Saturday 16 April 2016

The 5:30 show, Backstage Room, Melbourne Town Hall, Melbourne Comedy Festival 2016

A short guide to Canberra Comedy's contribution to the Melbouren International Comedy FEstival. About 9 years ago or so, a mob calling themselves "Capital Punishment" sent some of the better emerging Canberra acts down for a run-of-the-festival show. It gave a few of the performers exposure, it got the word out, and ... eventually it spun off a little brother, as a couple of the younger comedians started their own thing at an earlier timeslot - originally called "Irresponsible" and now calling itself "The 5:30 show" (the show with the easiest-to-remember timeslot). Capital Punishment has gone away this year so it's just the 5:30-ers flying solo, and on a Thursday night, they were flying pretty well.

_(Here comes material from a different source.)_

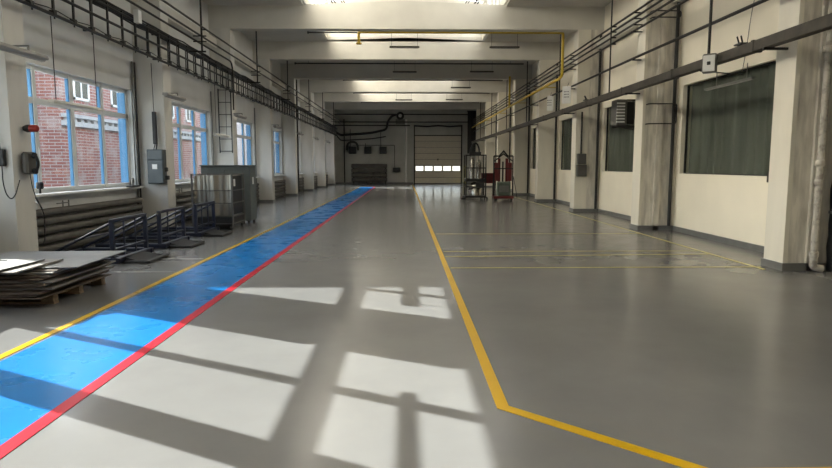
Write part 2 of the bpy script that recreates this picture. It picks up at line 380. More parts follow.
# ------------------------------------------------------------------ floor markings
def strip(name, pts, wdt, m, label, z=0.003):
    """painted strip along a floor polyline"""
    P = [Vector((x, y, 0)) for x, y in pts]; L_ = []; R_ = []
    for i, p in enumerate(P):
        d0 = (P[i]-P[i-1]).normalized() if i else None; d1 = (P[i+1]-P[i]).normalized() if i < len(P)-1 else None
        d = ((d0 or d1)+(d1 or d0)).normalized(); nrm = Vector((-d.y, d.x, 0))
        k = 1/max(.4, nrm.dot(Vector((-(d1 or d0).y, (d1 or d0).x, 0)))); L_.append(p+nrm*wdt/2*k); R_.append(p-nrm*wdt/2*k)
    n = len(P); vs = [(*v.xy, 0.0005) for v in L_+R_]+[(*v.xy, z) for v in L_+R_]; fs = []
    for i in range(n-1):
        fs += [(i, i+1, n+i+1, n+i), (2*n+i, 3*n+i, 3*n+i+1, 2*n+i+1), (i, 2*n+i, 2*n+i+1, i+1), (n+i, n+i+1, 3*n+i+1, 3*n+i)]
    fs += [(0, n, 3*n, 2*n), (n-1, 3*n-1, 4*n-1, 2*n-1)]
    o = MB().add(vs, fs).build(name, m); return tag(o, label, 'floor marking')
FY = 46
strip('blue_walkway', [(-2.895, -4), (-2.875, FY)], 1.02, 'blue', 'wide blue painted walkway on the grey floor between yellow and red lines', .002)
strip('red_line', [(-2.33, -4), (-2.31, FY)], 0.105, 'red', 'long red line painted along the right edge of the blue walkway', .004)
strip('yellow_line', [(-3.49, -4), (-3.44, FY)], 0.075, 'yellow', 'long yellow line painted along the left edge of the blue walkway', .004)
strip('yellow_line', [(0.60, 52), (0.66, 4.02), (1.66, 3.08), (1.72, 3.02)], 0.085, 'yellow', 'long bright yellow line running down the middle, bending right near the camera', .004)
strip('yellow_line', [(1.62, 3.10), (6.5, 3.16)], 0.085, 'yellow', 'short yellow line at the bottom right corner of the photo', .005)
strip('parking_line', [(0.72, 9.72), (5.75, 9.74)], 0.05, 'yellow_thin', 'thin worn yellow cross line, nearest of the cross lines', .004)
strip('parking_line', [(0.72, 10.95), (5.6, 11.2)], 0.05, 'yellow_thin', 'thin worn yellow cross line, second of the cross lines from the front', .004)
strip('parking_line', [(0.72, 11.6), (5.6, 11.62)], 0.05, 'yellow_thin', 'thin worn yellow cross line, third of the cross lines from the front', .004)
strip('parking_line', [(0.72, 14.6), (5.6, 14.62)], 0.05, 'yellow_thin', 'thin faded yellow cross line, farthest of the cross lines', .004)
strip('wall_line', [(5.66, 9.5), (5.62, 34)], 0.05, 'yellow_thin', 'thin worn yellow line running along the foot of the right wall', .006)
strip('pale_line', [(-5.3, 9.43), (-3.56, 9.43)], 0.05, 'pale_line', 'pale grey line across the floor beside the nearest steel ramp', .004)
strip('pale_line', [(-5.3, 10.75), (-3.56, 10.75)], 0.05, 'pale_line', 'pale grey line across the floor level with the middle ramp', .004)

# ------------------------------------------------------------------ outside: seen through the left windows, plus an unseen sun blocker
struct(MB().box(-60, -6.9, -30, 90, -.4, -.3).build('yard_ground', 'asphalt'))
def building(name, x, y0, y1, h, depth, m, label, rows, gable=0):
    r = root(name, (x, (y0+y1)/2, -.3), label, 'building'); W = (y1-y0)/2
    b = MB(); 
    b.ext([(-W, 0), (W, 0), (W, h), (W*.2, h+gable), (-W*.6, h+gable*.6), (-W, h*.97 if gable else h)], -depth, 0, 'x'); b.build('wall', m, r)
    c = MB(); c.box(0, .18, -W, W, 3.55, 3.75); c.box(0, .25, -W, W, 3.9, 4.05)
    y = -W+.2
    while y < W-.2: c.box(0, .14, y, y+.25, 3.75, 3.9); y += .55
    c.build('cornice', 'stone', r)
    for z0, z1, n in rows:
        for k in range(n):
            yc = -W+(k+.5)*2*W/n
            f = MB(); f.box(0, .06, yc-.65, yc+.65, z0, z0+.1); f.box(0, .06, yc-.65, yc+.65, z1-.1, z1); f.box(0, .06, yc-.65, yc-.55, z0, z1); f.box(0, .06, yc+.55, yc+.65, z0, z1); f.box(0, .05, yc-.04, yc+.04, z0, z1)
            fo = f.build('window', 'frame', r); MB().box(.005, .02, yc-.56, yc+.56, z0+.1, z1-.1).build('pane', 'curtain', fo)
    return r
building('brick_building', -14, 25.6, 49.0, 8.5, 9, 'brick', 'red brick building with pale cornice seen through the left windows', [(4.7, 6.2, 7)], 1.2)
b2_ = building('pale_building', -14, 56, 125, 8.5, 9, 'stone', 'pale grey building far along the yard outside the left windows', [(1.5, 3.0, 12), (4.7, 6.2, 12)])
building('brick_building', -17, 18.2, 25.5, 8.8, 6, 'brick', 'unseen taller brick block added before the long building to block the sun', [(5.5, 7.0, 2)])  # unseen block, added to keep direct sun off the farther left windows

# ------------------------------------------------------------------ left: pipe radiators
def radiator(c, n=5, k=0):
    r = root('pipe_radiator', (XL+.12, c+3.3, .0), 'bank of thick grey heating pipes under the %s left window' % ORD[k], 'radiator', 'pipe radiators under the left windows')
    for i in range(n):
        z = .13+i*.165; p = [(0, -2.42, z), (0, 2.42, z)]
        MB().tube(p, .072, 10).build('pipe', 'radiator', r)
    for s in (-1, 1): MB().tube([(0, s*2.36, .1), (0, s*2.36, .13+(n-1)*.165)], .045, 8).build('header', 'radiator', r)
    v = MB(); v.tube([(0.02, -1.0, .75), (0.02, -1.0, .98)], .012, 6); v.tube([(0.02, -1.2, .93), (0.02, -.8, .93)], .012, 6); v.tube([(0.02, -.8, .85), (0.02, -.8, .98)], .012, 6); v.build('vent_pipe', 'galv', r)
    return r
for k, c in enumerate(COLS[2:9]): radiator(c, 5, k)

# ------------------------------------------------------------------ left: cable ladder along the columns
T0, T1 = 4.0, 52.2
r = root('cable_ladder', (-5.70, 0, 0), 'long black cable ladder fixed along the left columns above the windows', 'cable ladder')
b = MB(); b.tube([(0, T0, 4.06), (0, T1, 4.06)], .028, 6); b.tube([(-.07, T0, 4.10), (-.07, T1, 4.10)], .012, 6); b.build('lower_rail', 'black', r)
MB().tube([(0, T0, 4.38), (0, T1, 4.38)], .026, 6).build('middle_rail', 'black', r)
b = MB(); b.tube([(0, T0, 4.66), (0, T1, 4.66)], .024, 6); b.build('upper_rail', 'black', r)
y = T0+.2; i = 0
while y < T1:
    b = MB(); big = (i % 5 == 2)
    b.box(-.014, .014, y-(.036 if big else .02), y+(.036 if big else .02), 4.04, 4.72); b.box(-.05, .03, y-.04, y+.05, 4.05, 4.13)
    if big: b.box(-.16, 0, y-.02, y+.02, 4.62, 4.66); b.box(-.16, 0, y-.02, y+.02, 4.06, 4.1)
    b.build('strut', 'black', r)
    MB().box(-.16, -.14, y+.29, y+.31, 4.06, 4.68).build('tie_rod', 'black', r)
    y += .62; i += 1
b = MB()
for k in range(12):
    x = -.03-.04*(k % 3); z = 4.64+.045*(k//3); pts = []
    yy = T0
    while yy < T1:
        pts.append((x+random.uniform(-.01, .01), yy, z+random.uniform(-.025, .012)+.01*math.sin(yy*3+k))); yy += .62
    b.tube(pts, .019, 5)
b.build('cable_bundle', 'cable', r)
b = MB(); pts = []
yy = T0
while yy < T1: pts.append((.02, yy, 4.12+.02*math.sin(yy*5))); yy += .31
b.tube(pts, .009, 5); b.build('lower_cable', 'cable', r)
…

MCing the show is one of the original quartet, Shaheed Sharify. He has a pleasant if slightly abashed way of working the crowd and gentle wit that sets up and links the show well.

Canberra Comedy-Scene regulars Andrew and Danny Bensley deliver separate sets that are reasonably similar in style - one's a little bit more hipster, one's a little bit more talking about possums, and it's utterly my fault that I can't remember which Bensley is which, but they're both good value.

Sean Morgan delivers an eccentric line in poetry that gives him a cleverly differentiated pace to the rest of the night, and scores pretty much every laugh going.

Raw entrant James McMahon manages to score laughs mostly by pure attitude. His jokes even work when he calls an audience member up and gets them to tell them for him. He's got a strong sense of controlling the room and the pace at which he wants to go and should go far with this kinda skill.

HArris Stuckey winds up the night, the other veteran of "Irresponsible". His ability to turn a pause is lengendary, and he's able to go relatively dark while still remaining appealing and carrying the audience along with him. If he does start to go overly meta at some spots, it's still surrounded by a lot of meat-and-potato joke-style-jokes.

Conveniently timed, located and entertainingly put together, "The 5:30 show" is a quality showcase for some emerging performers who are definately deserving of future attention.